America's date with Obama
In 2008, America had a date with Barack Obama. He was beautiful, exotic (half- black). Our citizens went out with him as if they were homely Americans who had the chance to date a rock star.
He was the answer to their loneliness. He was surprise magnificence culled from the rock of a new transparency.
And we (not me – I'm not looking for false idols) kneeled before his teleprompter clichés and thought he was going to bring us all together in a communal dance of love.
And as he undermined our original impression of him, we were too blind to see his failures. We did not see his self-hatred in his returning the bust of Churchill to England. We didn't hear the undermining jihadism in his Cairo speech. We didn't feel the anti-Semitism in his disrespect for Netanyahu. We didn't sense his cowardice in his praising the peacefulness of Muslims or the rise of ISIS in his pulling our troops out of Iraq.
We didn't sense the new racism between blacks and whites in Ferguson and Baltimore. We didn't try to stop his turning cops from bulwarks against crime into targets.
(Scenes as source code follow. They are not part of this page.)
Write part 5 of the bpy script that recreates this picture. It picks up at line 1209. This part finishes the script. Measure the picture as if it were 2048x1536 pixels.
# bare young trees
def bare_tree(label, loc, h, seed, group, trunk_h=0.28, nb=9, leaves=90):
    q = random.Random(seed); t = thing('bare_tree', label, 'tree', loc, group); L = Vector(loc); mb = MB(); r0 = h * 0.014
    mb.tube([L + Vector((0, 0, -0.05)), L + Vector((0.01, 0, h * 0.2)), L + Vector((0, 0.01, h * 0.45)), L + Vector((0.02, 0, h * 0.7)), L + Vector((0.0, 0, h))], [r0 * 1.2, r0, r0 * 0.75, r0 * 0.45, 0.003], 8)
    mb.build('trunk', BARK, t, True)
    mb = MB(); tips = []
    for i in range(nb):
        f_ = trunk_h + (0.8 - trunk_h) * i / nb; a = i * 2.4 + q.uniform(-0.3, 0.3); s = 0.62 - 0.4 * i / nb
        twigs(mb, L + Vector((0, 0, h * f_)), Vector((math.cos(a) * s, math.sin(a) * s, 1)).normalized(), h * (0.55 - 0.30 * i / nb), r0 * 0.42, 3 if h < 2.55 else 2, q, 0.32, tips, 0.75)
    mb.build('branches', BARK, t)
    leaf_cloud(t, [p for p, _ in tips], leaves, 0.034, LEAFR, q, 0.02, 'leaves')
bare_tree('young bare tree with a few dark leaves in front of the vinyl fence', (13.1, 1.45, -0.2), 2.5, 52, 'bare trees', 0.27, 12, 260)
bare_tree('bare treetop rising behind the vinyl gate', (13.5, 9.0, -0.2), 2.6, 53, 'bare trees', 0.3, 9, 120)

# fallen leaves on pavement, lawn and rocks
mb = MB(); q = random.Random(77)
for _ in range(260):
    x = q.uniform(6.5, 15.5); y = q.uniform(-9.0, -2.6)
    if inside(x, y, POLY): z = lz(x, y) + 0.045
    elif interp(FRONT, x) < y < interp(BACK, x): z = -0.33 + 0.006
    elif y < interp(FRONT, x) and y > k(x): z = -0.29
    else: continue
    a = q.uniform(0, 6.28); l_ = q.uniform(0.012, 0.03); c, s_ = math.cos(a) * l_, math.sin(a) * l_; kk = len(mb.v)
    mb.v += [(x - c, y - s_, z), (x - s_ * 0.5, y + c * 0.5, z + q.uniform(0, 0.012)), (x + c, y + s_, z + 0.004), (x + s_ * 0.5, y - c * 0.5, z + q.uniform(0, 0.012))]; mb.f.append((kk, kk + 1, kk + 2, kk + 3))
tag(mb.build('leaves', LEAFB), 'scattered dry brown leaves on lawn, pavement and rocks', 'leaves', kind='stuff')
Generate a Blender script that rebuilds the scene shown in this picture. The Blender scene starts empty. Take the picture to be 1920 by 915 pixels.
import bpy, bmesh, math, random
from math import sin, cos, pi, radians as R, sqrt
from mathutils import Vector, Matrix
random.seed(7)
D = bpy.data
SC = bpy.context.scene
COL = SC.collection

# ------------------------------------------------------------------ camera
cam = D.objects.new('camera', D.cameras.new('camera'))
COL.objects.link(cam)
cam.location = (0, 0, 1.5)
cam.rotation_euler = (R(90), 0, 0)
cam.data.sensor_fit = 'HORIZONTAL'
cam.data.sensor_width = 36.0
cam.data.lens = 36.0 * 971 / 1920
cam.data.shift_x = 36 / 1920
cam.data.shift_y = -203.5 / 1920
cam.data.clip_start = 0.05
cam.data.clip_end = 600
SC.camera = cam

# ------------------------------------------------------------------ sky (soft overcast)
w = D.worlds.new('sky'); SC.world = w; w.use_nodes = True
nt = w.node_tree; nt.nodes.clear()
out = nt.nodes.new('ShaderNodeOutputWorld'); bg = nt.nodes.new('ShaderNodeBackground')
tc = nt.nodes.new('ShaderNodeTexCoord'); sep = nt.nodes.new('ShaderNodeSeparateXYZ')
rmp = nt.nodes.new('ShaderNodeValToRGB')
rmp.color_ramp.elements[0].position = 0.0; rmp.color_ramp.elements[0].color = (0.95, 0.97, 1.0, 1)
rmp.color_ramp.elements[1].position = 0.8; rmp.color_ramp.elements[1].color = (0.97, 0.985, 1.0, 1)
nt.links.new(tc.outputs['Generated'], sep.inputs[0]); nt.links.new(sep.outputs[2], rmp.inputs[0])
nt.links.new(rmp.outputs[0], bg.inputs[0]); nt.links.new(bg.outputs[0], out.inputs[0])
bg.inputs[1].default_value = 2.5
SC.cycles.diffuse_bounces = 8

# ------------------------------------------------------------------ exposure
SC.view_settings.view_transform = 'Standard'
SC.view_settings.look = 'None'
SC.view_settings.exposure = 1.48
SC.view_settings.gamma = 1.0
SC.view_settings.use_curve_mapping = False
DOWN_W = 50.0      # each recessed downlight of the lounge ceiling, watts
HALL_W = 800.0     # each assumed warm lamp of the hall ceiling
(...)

We believed that he was trying to help blacks when he lowered their standard of living. The white middle class went along with him.
And we didn't think there was anything wrong when he turned our sexual identities on their head and promoted redefining marriage and people choosing the men's or the ladies' bathroom as they see fit.
We didn't realize that our children would suffer under his twenty-trillion-dollar debt.
We didn't notice these things because he was so dynamic and fantastic that we were in love. And love makes bad choices. It often attracts opposites.
Obama was the opposite of civilization, and he tore down a great, successful nation. Like Pete Townsend in The Who, he tore down our nation and broke our guitars.